Which is the better college plan?

  1. I was just wondering something. Since a lot of you ladies went to college (university), what plan did you do? Four years straight? I'm doing that. Or two years then finishing at four year? I'm just wondering what everyone did and their thoughts.
  2. I'm still in college, but I'm at a university during 4 years straight.
  3. 4 years straight
  4. i graduated in 4 years straight as well
  5. :P LOL...I thought you were refering to a college savings plan (for my kiddos). I guess that shows the difference in our ages.

    I went 4 (and one-half) years straight, which is the norm here in the US, and then 3 for law school.
  6. 4 years undergrad, 2 yrs masters, 4 years doctorate, finished dissertation on time..hit the ground running...
  7. 4 years straight, but I transferred from a small college after 1st year to a university.
  8. 4.5 years straight...now on to my PhD with no time off.
  9. Took me 5 years. Spent 2.5 years at a community college getting my AA, then another 2.5 years at a major state university finishing my bachelor's. It was a great experience, I'm glad I took the community college route, then transferred to a larger university.
  10. What made community college different? I'm just wondering because I don't know anyone in cc and would like to know why you enjoyed it so much. :flowers:
  11. Okay, this might be long, but here goes.

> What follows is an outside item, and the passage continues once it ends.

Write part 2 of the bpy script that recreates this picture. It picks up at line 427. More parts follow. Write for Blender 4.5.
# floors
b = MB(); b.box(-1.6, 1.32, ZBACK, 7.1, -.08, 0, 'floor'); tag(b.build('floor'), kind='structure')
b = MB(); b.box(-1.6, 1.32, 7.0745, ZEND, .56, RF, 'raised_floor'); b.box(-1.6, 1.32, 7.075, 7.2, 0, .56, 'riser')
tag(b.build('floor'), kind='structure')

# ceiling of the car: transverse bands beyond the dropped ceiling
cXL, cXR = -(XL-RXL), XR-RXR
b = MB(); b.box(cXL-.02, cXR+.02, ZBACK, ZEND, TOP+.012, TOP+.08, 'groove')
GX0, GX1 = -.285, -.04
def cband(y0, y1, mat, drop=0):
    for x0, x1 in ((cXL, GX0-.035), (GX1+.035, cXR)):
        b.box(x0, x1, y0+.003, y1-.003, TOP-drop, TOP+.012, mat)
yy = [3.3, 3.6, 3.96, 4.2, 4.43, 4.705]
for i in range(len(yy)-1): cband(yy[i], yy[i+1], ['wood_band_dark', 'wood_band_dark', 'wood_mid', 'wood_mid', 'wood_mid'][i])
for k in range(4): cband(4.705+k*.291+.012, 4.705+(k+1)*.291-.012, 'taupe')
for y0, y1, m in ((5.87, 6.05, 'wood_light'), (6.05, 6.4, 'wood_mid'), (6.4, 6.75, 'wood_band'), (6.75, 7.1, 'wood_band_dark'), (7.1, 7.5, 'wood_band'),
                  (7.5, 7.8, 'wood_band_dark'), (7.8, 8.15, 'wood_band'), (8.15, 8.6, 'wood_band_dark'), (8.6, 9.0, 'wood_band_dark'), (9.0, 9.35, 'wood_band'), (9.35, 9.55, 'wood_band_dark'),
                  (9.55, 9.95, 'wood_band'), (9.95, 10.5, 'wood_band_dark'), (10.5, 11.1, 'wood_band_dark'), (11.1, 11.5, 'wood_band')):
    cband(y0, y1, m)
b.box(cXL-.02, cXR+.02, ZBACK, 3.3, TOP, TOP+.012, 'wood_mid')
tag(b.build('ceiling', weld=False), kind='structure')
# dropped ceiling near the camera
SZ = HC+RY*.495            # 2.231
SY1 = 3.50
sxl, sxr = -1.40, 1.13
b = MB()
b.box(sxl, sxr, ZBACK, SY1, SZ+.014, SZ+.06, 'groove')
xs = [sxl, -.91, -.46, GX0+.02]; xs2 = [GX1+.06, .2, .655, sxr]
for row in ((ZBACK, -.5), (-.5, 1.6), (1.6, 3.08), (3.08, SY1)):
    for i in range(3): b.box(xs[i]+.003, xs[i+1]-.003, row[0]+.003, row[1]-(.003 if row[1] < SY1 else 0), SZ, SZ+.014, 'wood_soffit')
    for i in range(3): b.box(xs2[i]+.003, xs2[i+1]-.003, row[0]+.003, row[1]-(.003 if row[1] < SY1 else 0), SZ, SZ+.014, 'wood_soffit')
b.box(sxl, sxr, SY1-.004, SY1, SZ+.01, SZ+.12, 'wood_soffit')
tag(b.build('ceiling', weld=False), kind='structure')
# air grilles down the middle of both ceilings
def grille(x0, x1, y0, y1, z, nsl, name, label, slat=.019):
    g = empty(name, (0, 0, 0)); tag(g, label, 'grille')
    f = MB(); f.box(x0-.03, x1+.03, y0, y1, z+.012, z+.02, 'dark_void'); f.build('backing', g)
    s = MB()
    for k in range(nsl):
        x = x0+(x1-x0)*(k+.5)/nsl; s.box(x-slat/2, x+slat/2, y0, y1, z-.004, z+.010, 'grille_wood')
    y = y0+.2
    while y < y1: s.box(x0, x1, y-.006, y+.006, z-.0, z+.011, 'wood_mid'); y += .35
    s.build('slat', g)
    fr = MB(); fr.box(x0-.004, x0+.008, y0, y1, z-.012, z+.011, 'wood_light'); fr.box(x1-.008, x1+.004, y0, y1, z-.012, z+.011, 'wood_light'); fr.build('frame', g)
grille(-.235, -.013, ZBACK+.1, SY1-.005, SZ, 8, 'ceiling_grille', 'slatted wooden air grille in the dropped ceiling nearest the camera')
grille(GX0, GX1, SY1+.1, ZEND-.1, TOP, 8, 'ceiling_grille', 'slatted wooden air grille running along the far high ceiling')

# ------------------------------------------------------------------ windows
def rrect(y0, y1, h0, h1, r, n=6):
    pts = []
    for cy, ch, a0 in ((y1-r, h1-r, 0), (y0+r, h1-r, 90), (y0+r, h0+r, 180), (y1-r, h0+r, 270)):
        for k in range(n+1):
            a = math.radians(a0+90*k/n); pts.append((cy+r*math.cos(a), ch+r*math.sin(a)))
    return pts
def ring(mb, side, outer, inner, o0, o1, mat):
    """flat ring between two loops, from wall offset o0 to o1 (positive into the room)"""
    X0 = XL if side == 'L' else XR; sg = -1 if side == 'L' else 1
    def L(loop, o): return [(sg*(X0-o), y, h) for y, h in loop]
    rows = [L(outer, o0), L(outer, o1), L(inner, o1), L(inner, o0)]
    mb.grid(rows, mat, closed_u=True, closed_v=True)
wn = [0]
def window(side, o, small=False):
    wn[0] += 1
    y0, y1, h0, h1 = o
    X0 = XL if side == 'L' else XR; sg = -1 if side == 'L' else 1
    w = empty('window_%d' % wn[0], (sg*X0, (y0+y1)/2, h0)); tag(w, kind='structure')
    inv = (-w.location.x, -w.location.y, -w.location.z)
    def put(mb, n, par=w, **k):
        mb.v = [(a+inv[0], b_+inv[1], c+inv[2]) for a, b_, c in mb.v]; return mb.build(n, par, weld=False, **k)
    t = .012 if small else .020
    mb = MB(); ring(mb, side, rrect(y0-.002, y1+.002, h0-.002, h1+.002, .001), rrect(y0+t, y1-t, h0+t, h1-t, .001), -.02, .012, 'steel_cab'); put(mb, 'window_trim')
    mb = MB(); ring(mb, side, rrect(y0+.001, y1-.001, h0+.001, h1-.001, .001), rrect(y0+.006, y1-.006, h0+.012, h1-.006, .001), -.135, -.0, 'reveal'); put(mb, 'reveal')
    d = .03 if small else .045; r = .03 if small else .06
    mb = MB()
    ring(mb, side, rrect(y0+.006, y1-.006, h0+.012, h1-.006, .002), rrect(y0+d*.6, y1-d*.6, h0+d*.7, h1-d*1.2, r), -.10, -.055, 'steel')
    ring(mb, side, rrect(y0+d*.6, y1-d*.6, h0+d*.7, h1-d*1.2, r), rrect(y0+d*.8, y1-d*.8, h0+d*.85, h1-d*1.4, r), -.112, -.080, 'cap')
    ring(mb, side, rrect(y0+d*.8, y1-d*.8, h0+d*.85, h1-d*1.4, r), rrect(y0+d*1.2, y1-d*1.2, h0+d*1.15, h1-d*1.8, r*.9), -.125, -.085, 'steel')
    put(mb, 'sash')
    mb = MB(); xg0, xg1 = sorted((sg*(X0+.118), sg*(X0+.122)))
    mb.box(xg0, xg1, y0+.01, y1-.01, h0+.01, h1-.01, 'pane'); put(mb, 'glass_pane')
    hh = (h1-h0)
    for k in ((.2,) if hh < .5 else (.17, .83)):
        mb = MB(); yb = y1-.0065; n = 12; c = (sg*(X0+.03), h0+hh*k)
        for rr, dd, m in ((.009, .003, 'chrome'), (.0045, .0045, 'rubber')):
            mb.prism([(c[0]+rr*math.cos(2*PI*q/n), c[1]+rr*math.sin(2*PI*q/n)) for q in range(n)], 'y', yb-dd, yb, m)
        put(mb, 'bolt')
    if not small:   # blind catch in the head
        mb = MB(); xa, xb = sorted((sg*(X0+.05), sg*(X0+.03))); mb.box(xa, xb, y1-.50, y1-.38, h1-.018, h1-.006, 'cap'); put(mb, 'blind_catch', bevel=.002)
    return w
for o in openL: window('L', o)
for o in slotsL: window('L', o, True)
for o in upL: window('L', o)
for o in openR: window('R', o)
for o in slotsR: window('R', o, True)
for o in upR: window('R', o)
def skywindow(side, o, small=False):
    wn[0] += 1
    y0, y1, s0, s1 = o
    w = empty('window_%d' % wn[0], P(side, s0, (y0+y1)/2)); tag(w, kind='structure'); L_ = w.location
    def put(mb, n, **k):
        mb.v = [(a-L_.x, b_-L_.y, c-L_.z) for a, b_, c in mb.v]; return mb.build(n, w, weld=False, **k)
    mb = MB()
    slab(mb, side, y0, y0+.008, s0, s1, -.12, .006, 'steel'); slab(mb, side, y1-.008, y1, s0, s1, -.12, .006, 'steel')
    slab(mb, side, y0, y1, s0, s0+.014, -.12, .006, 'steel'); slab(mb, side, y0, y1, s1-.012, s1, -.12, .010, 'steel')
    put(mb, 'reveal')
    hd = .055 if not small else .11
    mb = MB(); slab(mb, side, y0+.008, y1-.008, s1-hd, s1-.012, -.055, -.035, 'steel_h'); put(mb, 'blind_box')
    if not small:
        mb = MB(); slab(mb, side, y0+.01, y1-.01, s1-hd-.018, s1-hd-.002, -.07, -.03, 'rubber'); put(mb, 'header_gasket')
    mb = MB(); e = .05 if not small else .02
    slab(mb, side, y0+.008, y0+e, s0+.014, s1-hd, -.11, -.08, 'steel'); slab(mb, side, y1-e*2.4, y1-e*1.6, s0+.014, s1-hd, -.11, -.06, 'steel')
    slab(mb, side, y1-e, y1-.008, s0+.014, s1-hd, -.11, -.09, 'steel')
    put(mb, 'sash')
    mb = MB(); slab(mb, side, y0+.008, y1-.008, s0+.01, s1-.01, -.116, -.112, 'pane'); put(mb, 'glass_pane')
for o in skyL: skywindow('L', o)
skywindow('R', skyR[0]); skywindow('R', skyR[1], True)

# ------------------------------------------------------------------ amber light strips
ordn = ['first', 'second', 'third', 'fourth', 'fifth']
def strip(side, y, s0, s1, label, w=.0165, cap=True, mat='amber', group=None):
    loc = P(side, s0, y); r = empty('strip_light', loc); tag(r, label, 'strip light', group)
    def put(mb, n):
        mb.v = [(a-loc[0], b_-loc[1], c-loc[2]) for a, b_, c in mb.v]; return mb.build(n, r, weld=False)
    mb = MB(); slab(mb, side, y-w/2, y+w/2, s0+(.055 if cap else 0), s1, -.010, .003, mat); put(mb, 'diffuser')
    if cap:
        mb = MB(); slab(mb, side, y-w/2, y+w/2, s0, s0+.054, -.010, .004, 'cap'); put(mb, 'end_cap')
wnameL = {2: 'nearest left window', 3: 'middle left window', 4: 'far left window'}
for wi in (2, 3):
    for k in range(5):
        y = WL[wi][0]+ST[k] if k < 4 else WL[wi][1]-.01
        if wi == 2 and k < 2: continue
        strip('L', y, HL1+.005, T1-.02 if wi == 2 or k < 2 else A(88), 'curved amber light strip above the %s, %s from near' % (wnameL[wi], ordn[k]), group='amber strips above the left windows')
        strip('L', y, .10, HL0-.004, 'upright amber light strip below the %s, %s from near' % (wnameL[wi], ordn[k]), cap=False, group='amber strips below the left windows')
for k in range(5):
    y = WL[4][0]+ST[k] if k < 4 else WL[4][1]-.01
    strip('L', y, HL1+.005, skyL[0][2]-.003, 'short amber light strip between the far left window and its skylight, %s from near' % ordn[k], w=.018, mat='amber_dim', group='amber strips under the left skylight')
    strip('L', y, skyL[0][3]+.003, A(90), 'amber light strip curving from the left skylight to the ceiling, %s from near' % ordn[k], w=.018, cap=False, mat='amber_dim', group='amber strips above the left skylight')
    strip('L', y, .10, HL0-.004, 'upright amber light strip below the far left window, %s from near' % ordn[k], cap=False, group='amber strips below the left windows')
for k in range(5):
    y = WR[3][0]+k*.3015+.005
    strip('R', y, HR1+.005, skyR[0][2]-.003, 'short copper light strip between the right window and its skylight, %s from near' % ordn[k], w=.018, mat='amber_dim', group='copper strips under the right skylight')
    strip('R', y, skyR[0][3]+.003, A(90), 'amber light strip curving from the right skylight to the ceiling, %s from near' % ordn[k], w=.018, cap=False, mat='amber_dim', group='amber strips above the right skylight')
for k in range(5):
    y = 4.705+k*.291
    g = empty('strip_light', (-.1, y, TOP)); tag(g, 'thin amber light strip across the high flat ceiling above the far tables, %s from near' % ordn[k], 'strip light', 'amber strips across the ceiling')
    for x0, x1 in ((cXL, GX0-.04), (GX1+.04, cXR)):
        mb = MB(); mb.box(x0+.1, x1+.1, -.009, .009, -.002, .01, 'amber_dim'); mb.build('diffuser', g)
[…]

    I grew up in a very small town - graduated with only 65 people in my senior class. I chose to go to the community college that was an hour away because I felt that I wasn't completely ready to move hours away to go to a huge, 4-year university, yet I wanted some sort of independence. I moved an hour away, got my own place, worked part-time and took anywhere from 3-4 classes a semester. My parents were extremely supportive and helped me pay the bills, as long as I earned good grades and kept my scholarship, which paid for 75 percent of my tuition throughout my entire college years.

    I enjoyed the smaller classes at CC. To me, it meant more individual attention and a better learning experience for my general education classes. By the time I went off to finish my bachelor's in Orlando, I knew what to expect. My classes in Orlando were small, just because of the program I chose, but a couple of them did have around 150 people crammed in a large auditorium. I heard stories from friends of mine that had moved hours away to attend a larger state university and how they didn't like their general ed. classes because they were so large.

    To me, because of my high school experience, and growing up experience in general, community college was a better transition for me between high school and a huge, 4-year school.

    I miss college :P I'd choose class over work any day!
  12. i went the usual 4-years straight route at a liberal arts college which was great with small class sizes.
  13. 3 at a horrible CC and finishing my second yr at a 4 yr university.
  14. I did the community college and then transfered to a 4 year school. I took a big load and didn't have a job, so I'm getting out with a bachelor's in only 3.5 years (instead of the usual 4).

    I liked it because it let me learn what college was without all the distractions. You know, the "fun" stuff that would have kept me from doing my work LOL. I'm graduating with nearly a 4.0 and it wouldn't have been that high if I would have just went from high school to 4 year because I think I would have been distracted. Plus, the community college was only $2000 a semester (and I had a scholarship) so it was basically free for my parents. So, no debt or loans and I still get the same degree as peopel who were at the 4-year the entire time! I hope to start my MBA next year.
  15. I did the 4/6 plan: I started at a four year college, but took a couple of years off to travel and have fun. I'm glad that I did, too, because I learned more about myself and other cultures.